Drivers, businesses to get relief after two years of construction in Elkhart County

ELKHART COUNTY, Ind. --  After two long years of construction on one of Elkhart County’s main roads, the Indiana Department of Transportation said the orange cones that line U.S. 33 for miles in Dunlap will be gone by Nov. 6, but business owners told ABC 57 the wrap-up date cannot come soon enough.

The construction has not only slowed down traffic for drivers, but also traffic into local automotive dealers, gas stations, and other companies along the 2.2 mile stretch of road between Elkhart and Goshen.

“I hear all over town, oh, I won’t even go close to 33, it’s such a mess. And God bless them, I understand how they feel, it’s a big mess for me,” said Mark Mancewicz, who owns Market Motors.

Mancewicz said the newer curb in the center of the road that divides the traffic is anything business friendly.

“I did very, very well before they put that curb in. Now, the traffic can’t even pull in. It’s making it real dangerous. Nobody can pull in, so they go down the intersection and then do U-turns,” said Mancewicz.

He said that is what is ironic, since the Indiana Department of Transportation has claimed the $10 million project will reduce accidents, and make the flow of traffic smoother for drivers.

“It’s terrifically more dangerous. The engineers that did this, I got to talk to some of them in Fort Wayne and Indianapolis, they’re going by a book. And there was rarely anyone up here to actually see how the traffic flows,” he said.

Several businesses have expressed similar frustrations, like Concord Cars.

“We had to go down and ask questions several times. They had the strike, that no one knew anything about. And delays, and stuff like that. So no, it’s not been easy and stuff for business in the area,” said Keith Burnette, General Manager at Concord Cars.

Burnette said construction workers even dug up the driveway, but did not repave for months.

“They just left it there, dirt and stuff, and said ‘see ya next spring,’ cones flying all over the place, dirt all over our cars, so it made it difficult,” he said.

Burnette said on top of that, debris from the construction constantly coats the cars the company is trying to sell to the buyers that actually brave the traffic.

“It’s just increased our cost of keeping cars and inventory clean, inside and out. We can’t open up the vehicles to show them. So it makes it just a little bit tougher, a little more expensive to do business.”

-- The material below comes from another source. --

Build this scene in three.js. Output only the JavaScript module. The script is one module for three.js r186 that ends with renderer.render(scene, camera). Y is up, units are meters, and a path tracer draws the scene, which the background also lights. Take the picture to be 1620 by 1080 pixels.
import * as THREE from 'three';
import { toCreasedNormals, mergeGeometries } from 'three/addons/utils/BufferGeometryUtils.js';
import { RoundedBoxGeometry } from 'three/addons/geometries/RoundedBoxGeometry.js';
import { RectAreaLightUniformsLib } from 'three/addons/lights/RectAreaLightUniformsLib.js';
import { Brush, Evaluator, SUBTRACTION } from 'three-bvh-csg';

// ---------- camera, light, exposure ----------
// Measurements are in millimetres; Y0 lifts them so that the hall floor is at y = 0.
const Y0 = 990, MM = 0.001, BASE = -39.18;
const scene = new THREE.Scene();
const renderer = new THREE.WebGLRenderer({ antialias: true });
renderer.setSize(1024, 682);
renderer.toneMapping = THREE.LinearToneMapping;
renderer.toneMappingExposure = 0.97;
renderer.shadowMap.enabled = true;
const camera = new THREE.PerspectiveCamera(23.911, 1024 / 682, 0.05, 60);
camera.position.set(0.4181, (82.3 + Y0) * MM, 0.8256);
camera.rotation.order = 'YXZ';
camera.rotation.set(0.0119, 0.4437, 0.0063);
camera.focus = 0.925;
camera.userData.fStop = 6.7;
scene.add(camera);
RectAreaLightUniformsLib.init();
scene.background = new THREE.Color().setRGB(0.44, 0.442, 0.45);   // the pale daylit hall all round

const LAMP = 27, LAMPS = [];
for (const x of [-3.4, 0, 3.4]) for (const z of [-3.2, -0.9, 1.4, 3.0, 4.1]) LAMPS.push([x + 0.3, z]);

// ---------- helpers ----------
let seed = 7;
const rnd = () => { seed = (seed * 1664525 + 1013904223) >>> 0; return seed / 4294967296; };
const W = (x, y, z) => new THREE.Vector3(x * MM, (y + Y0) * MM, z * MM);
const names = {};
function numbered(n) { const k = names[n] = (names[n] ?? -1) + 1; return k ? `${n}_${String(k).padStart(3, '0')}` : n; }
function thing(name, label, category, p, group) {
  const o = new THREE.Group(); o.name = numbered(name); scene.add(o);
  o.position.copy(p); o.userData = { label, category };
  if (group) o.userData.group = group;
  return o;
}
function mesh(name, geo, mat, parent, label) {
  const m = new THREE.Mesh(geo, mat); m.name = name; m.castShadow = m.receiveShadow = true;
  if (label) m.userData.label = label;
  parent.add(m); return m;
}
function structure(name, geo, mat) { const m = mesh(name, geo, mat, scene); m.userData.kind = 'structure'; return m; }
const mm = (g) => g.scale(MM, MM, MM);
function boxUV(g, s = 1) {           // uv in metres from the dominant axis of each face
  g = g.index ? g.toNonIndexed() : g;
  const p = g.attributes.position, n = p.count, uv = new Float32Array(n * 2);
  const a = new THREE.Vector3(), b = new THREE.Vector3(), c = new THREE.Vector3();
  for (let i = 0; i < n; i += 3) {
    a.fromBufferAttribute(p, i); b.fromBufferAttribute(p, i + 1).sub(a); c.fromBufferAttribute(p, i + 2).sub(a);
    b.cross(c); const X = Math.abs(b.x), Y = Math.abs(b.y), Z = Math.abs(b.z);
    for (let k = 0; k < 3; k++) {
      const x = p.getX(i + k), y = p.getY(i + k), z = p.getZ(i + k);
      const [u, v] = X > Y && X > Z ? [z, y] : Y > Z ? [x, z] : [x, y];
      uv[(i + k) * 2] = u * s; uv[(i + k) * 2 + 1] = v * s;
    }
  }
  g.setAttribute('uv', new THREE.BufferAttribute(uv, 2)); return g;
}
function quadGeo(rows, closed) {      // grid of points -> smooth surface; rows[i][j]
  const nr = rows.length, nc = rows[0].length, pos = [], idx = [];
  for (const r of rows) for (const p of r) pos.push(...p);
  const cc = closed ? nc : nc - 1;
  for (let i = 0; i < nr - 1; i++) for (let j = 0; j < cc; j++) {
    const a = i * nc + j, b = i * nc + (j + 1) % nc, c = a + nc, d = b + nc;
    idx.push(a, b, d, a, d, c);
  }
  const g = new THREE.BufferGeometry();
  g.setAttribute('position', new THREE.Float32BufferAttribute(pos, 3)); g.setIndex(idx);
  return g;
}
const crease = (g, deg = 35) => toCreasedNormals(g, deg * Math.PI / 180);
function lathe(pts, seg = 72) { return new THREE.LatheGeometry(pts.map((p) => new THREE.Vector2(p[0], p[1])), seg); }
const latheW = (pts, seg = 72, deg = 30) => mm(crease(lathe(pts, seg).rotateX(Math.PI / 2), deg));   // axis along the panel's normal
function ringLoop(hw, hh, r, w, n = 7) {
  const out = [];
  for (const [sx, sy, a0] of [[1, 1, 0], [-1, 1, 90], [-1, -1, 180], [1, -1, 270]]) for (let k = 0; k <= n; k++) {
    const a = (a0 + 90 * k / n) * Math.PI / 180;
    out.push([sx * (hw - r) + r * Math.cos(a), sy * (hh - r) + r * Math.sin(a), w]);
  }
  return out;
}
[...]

Mancewicz said he has the same problem, “It’s very, very, very, very filthy. It’s dirty. We wash the cars a lot, just to keep things clean.”

Several business owners were also concerned over the lack of communication by state officials, and the resulting uncertainty.

“Are they doing it right? Oh no! Is there any kind of personal, physical, any kind of communication at all? None! Zero, zip.,” said Mancewicz. “Any kind of communication has been done by business owners, or anyone that’s concerned with the street. And if you go there, you’re going to get the same red tape. You’re going to go from office to office, and get real frustrated yourself.”

“They should have been a lot more forthcoming, on top of it. Pushed it, shoved it, whatever to help us out. Because if we lose business, they lose money,” added Burnette.

And money is a top concern for many of the tax-paying businesses. Several have even closed-shop because of the roadblocks.

“You pay a lot of money to be on the street, we’re still paying the taxes higher than crazy. The taxes are being paid like you wouldn’t believe,” said Mancewicz. “What it costs me to be on this street is phenomenal. And, we just got a rate hike that’s higher again!”

The stretch of U.S. 33 under construction is a main gateway between Elkhart and Goshen.

Construction started in August of 2009, and business owners told ABC 57 officials said the construction would take about two years.